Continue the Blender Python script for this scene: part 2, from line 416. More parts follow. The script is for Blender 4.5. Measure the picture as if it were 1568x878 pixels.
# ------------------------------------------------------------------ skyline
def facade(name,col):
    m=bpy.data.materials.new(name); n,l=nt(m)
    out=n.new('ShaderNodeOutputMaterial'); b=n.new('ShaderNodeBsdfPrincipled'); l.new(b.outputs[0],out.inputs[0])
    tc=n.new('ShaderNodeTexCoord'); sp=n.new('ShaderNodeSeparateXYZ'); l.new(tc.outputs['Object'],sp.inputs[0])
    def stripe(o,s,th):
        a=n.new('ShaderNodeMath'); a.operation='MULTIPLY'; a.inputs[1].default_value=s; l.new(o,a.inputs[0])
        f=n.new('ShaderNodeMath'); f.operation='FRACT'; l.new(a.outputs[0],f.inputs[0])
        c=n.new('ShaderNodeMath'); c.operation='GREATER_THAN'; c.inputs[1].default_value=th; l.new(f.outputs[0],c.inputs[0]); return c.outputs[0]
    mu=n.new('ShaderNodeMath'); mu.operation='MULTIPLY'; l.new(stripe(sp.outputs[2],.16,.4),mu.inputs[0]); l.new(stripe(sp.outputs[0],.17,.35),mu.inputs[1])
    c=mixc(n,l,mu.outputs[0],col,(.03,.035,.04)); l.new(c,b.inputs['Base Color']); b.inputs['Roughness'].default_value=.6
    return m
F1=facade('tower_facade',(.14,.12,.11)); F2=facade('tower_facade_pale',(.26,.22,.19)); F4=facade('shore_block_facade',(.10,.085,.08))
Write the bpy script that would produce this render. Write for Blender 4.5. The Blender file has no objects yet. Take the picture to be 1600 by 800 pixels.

* [STATED PROBLEM]:
Write the entries again, exactly as they stand.

* [SOLUTION]:
Continue the Blender Python script for this scene: part 2, from line 416. More parts follow. The script is for Blender 4.5. Measure the picture as if it were 1568x878 pixels.
# ------------------------------------------------------------------ skyline
def facade(name,col):
    m=bpy.data.materials.new(name); n,l=nt(m)
    out=n.new('ShaderNodeOutputMaterial'); b=n.new('ShaderNodeBsdfPrincipled'); l.new(b.outputs[0],out.inputs[0])
    tc=n.new('ShaderNodeTexCoord'); sp=n.new('ShaderNodeSeparateXYZ'); l.new(tc.outputs['Object'],sp.inputs[0])
    def stripe(o,s,th):
        a=n.new('ShaderNodeMath'); a.operation='MULTIPLY'; a.inputs[1].default_value=s; l.new(o,a.inputs[0])
        f=n.new('ShaderNodeMath'); f.operation='FRACT'; l.new(a.outputs[0],f.inputs[0])
        c=n.new('ShaderNodeMath'); c.operation='GREATER_THAN'; c.inputs[1].default_value=th; l.new(f.outputs[0],c.inputs[0]); return c.outputs[0]
    mu=n.new('ShaderNodeMath'); mu.operation='MULTIPLY'; l.new(stripe(sp.outputs[2],.16,.4),mu.inputs[0]); l.new(stripe(sp.outputs[0],.17,.35),mu.inputs[1])
    c=mixc(n,l,mu.outputs[0],col,(.03,.035,.04)); l.new(c,b.inputs['Base Color']); b.inputs['Roughness'].default_value=.6
    return m
F1=facade('tower_facade',(.14,.12,.11)); F2=facade('tower_facade_pale',(.26,.22,.19)); F4=facade('shore_block_facade',(.10,.085,.08))
Write the bpy script that would produce this render. Write for Blender 4.5. The Blender file has no objects yet. Take the picture to be 1600 by 800 pixels.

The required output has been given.